In recent years, industry players have started to treat this common, global standard not just as an implementation obligation but also as an opportunity.

ISO 20022 has the potential to have a key impact both on sanctions screening and transparency.

Due to the structure of the ISO 20022 message, it allows organisations to make targeted screening and look for a specific piece of information in specific fields that “should reduce operational overheads of screening as we see it today,” Dean explained.

Transparency can be another benefit of the messaging format. Under FATF Recommendation 16, “countries should ensure that financial institutions include required and accurate originator information, and required beneficiary information, on wire transfers and related messages, and that the information remains with the wire transfer or related message throughout the payment chain.”

Although the recommendation has been out for years, many organisations are still struggling to fully comply with the “spirit” of the recommendation, according to Dean.

The data fields available in the new messaging format will eventually help organisations to make their messages and payments as transparent as they possibly can.
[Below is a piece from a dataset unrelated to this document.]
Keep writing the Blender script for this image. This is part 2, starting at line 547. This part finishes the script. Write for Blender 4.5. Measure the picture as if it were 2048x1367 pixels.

With that said, Dean gave the audience a note of caution regarding reliance on the data transferred.

It is brilliant to have a message format, structures and data dictionaries, “but getting to the point when you can rely upon it is probably one of those things that I can still see being a little bit of challenge as the industry adopts,” he said.

Supporting Machine Learning

In addition to shifting to the new messaging format, financial institutions have been showing an increasing interest in the use of machine learning in sanctions screening, with many industry players having heavy investment in the technology, Dean noted.

Machine learning has the potential to narrow the risk in the system by reducing the noise and getting to the risk quicker, Richard Norman, head of financial crime screening operations at Barclays, added.

Machine learning in payments is now taking a step further by allowing risk scoring not just to rely on data but also on interpretations between different data points, such as historic decision making.

Based on a newly forming interest in reverse engineering of some of the features, data sets, and techniques within transactions screening, Dean believes that organisations may build these elements into their payments origination system instead of building them into the detection capability of a filter.

An interest is beginning to form around network-type analytics and contextual pieces pulling further astray from the payment process, he added.

“It is always better to prevent the origination of a payment, which potentially has a sanctions nexus to it, than hope that your filter will capture it before it exits the organisation.”

“As you move through the ISO 20022 journey, and you begin to change the systems and infrastructures you have to support that, the opportunity exists to really begin to look at what could we do to make a step to move from protection into prevention,” Dean said.